Pesquisadores, bombeiros, brigadistas, fazendeiros, lideranças indígenas e representantes de entidades ambientais se uniram no início deste mês para treinamentos práticos e discussões sobre o uso do fogo como ferramenta de conservação do Pantanal.
Essa foi a primeira edição do evento “Dias de Campo: Resgate do uso tradicional do fogo no Pantanal”, realizado nas fazendas Xaraés e Alegria, nas regiões de Miranda-Abobral e Nhecolândia em Mato Grosso do Sul.
A iniciativa reuniu mais de 50 pessoas durante três dias de atividades que incluiu demonstração prática de queima prescrita executada pelos brigadistas indígenas kadiwéu Mesaque Rocha e Rubens Ferraz, referências no manejo do fogo na Terra Indígena Kadiwéu e no combate aos incêndios florestais na região.
A queima foi realizada em um hectare da fazenda Alegria, sob condições climáticas favoráveis, com todos os protocolos de segurança.

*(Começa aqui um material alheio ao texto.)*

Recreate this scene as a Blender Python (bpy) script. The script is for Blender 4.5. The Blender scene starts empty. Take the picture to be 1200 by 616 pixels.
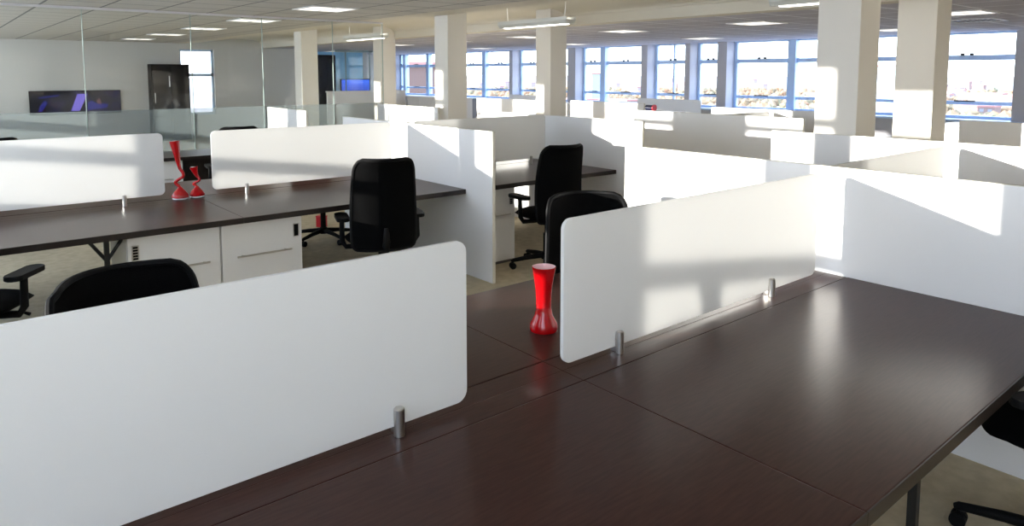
import bpy, bmesh, math, random
from mathutils import Vector, Matrix
random.seed(7)
PI = math.pi
S = bpy.context.scene
COL = S.collection

# ------------------------------------------------------------------ camera
# world: x = along the desk rows, y = along the white end screens, z up; metres
FPX, CX, CY, HOR, EYE = 828.0, 600.0, 163.0, 86.0, 1.68
YAW = math.radians(50.3)
PITCH = math.atan((CY - HOR) / FPX)
cd = bpy.data.cameras.new('camera'); cam = bpy.data.objects.new('camera', cd); COL.objects.link(cam)
cam.location = (0, 0, EYE)
cam.rotation_euler = (PI/2 - PITCH, 0, YAW - PI/2)
cd.sensor_fit = 'HORIZONTAL'; cd.sensor_width = 36.0
cd.lens = FPX / 1200 * 36
cd.shift_y = -(308 - CY) / 1200
cd.clip_start = 0.05; cd.clip_end = 6000
S.camera = cam

# ------------------------------------------------------------------ sky, sun, exposure
W = bpy.data.worlds.new('sky'); S.world = W; W.use_nodes = True
nt = W.node_tree; nt.nodes.clear()
wo = nt.nodes.new('ShaderNodeOutputWorld'); bg = nt.nodes.new('ShaderNodeBackground')
tc = nt.nodes.new('ShaderNodeTexCoord'); sp = nt.nodes.new('ShaderNodeSeparateXYZ'); rp = nt.nodes.new('ShaderNodeValToRGB')
nt.links.new(tc.outputs['Generated'], sp.inputs[0]); nt.links.new(sp.outputs['Z'], rp.inputs[0])
rp.color_ramp.elements[0].position = 0.0; rp.color_ramp.elements[0].color = (0.86, 0.92, 1.0, 1)
rp.color_ramp.elements[1].position = 0.6; rp.color_ramp.elements[1].color = (0.58, 0.74, 1.0, 1)
nt.links.new(rp.outputs[0], bg.inputs[0]); bg.inputs[1].default_value = 2.6
nt.links.new(bg.outputs[0], wo.inputs[0])

sl = bpy.data.lights.new('sun', 'SUN'); sun = bpy.data.objects.new('sun', sl); COL.objects.link(sun)
SUN = Vector((1.0, -0.5, -0.14)).normalized()
sun.rotation_euler = SUN.to_track_quat('-Z', 'Y').to_euler()
sun.location = (-20, 12, 8)
sl.energy = 6.0; sl.angle = math.radians(0.6); sl.color = (1.0, 0.94, 0.84)

S.view_settings.view_transform = 'Standard'
S.view_settings.look = 'None'
S.view_settings.gamma = 1.0
S.view_settings.use_curve_mapping = False
S.view_settings.exposure = 1.48
S.cycles.max_bounces = 10
S.cycles.diffuse_bounces = 6
S.cycles.transparent_max_bounces = 16
S.cycles.sample_clamp_indirect = 6.0
LAMP = 0.5

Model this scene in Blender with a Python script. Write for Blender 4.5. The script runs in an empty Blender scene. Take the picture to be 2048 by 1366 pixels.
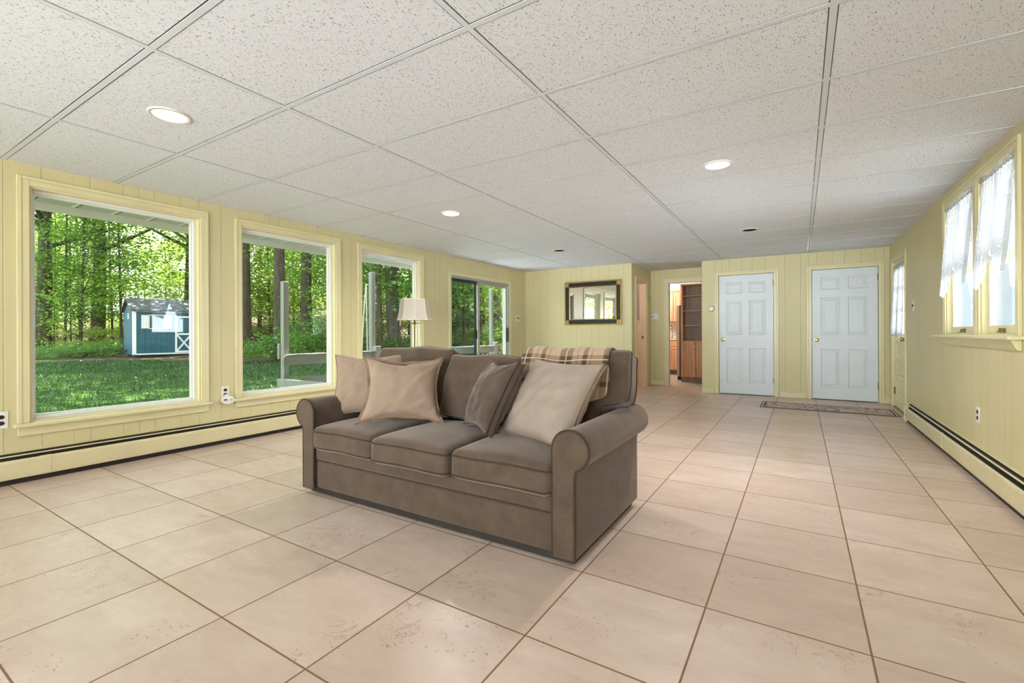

Fogo como aliado, não vilão
Muitos acreditam que o fogo é uma total ameaça ao meio ambiente. No entanto, estudos científicos demonstram que, quando bem manejado, o “fogo prescrito” pode cumprir funções ecológicas importantes, como controlar espécies invasoras, renovar pastagens e reduzir o material combustível que alimenta grandes incêndios.
Esse conhecimento é confirmado pela sabedoria do povo indígena. O coordenador estadual do PrevFogo, do Ibama (Instituto Brasileiro do Meio Ambiente e dos Recursos Naturais Renováveis), Márcio Yule, promover esse tipo de encontro sobre uso do fogo no Pantanal é muito importante no cenário de mudanças climáticas e ambientais.
“Há, pelo menos 25 anos a gente trabalha nessa perspectiva de manejo integrado do fogo e é muito importante, nesse momento, aqui na região do Pantanal, fazer o resgate do uso do fogo pelas populações tradicionais pantaneiras. Precisamos observar a ecologia do fogo e colocá-lo onde é extremamente necessário como fator de proteção, principalmente no período crítico”, pontuou.

Dessa forma, a iniciativa discutiu como as políticas públicas podem incorporar os saberes tradicionais e garantir a participação ativa de comunidades pantaneiras no enfrentamento dos incêndios florestais, sobretudo diante das mudanças climáticas e eventos extremos cada vez mais frequentes.
Exemplo internacional
Segundo o diretor-executivo do Instituto Terra Brasilis, Reinaldo Lourival, a construção de um sistema de monitoramento do fogo é alvo de trabalho do instituto desde os anos 2000, levando à proposição desse evento.
“Começamos com o programa de capacitação de brigadas e estruturação das brigadas pantaneiras. Agora, acabou evoluindo para esse caminho de retomar o trabalho com fogo em função da emergência que estamos vivendo: do volume, da frequência e da intensidade desses eventos extremos, que estão conectados com o clima”, explicou.
Grande incêndio em Portugal e o Pantanal
Lourival ainda afirma que muitos pensam que o trabalho de formação é caro, mas o prejuízo causado pelo fogo é ainda maior. Por isso, os Dias de Campo contaram com a presença do pesquisador português Emanuel de Oliveira, que pode apresentar a experiência do Manejo Integrado no Fogo em seu país.
“Em 2017, houve um acidente muito sério (em Portugal) e morreram mais de 100 pessoas na estrada, consumidas pelo fogo florestal”, relembrou.
“Essa situação fez o país virar a chave e compreender que não dá para atuar num sistema ou num momento em que tem uma crise climática da mesma forma que se agia no passado. Por isso, a necessidade de trazer exemplos de fora daqui, colocar isso junto numa roda de conversas, para ver o que aprendemos e como podemos avançar”, explicou.
Capacitação com uso do fogo
O evento também contou com uma capacitação de proprietários e colaboradores de propriedades rurais no entorno da Fazenda Alegria, no modelo participativo original do “trabalho de Gado”, um tipo de mutirão entre vizinhos, coordenado pelo proprietário Heitor Miraglia Herrera e sua filha Bruna Paes Herrera.
A demonstração de queima prescrita foi um dos momentos mais simbólicos do evento, na ocasião, foram entregues EPIs (Equipamentos de Proteção Individual) e equipamentos de combate, entre eles, abafadores, sopradores e pinga-fogos para a brigada voluntária da Fazenda Alegria treinada durante o evento.
“Esse encontro buscou justamente resgatar a relação entre quem vive no bioma e o uso tradicional do fogo, promovendo o entendimento de como utilizá-lo de forma estratégica e sustentável”, detalhou Rafaela Nicola, diretora-executiva da Wetlands International Brasil e coordenadora científica da Mupan (Mulheres em Ação no Pantanal).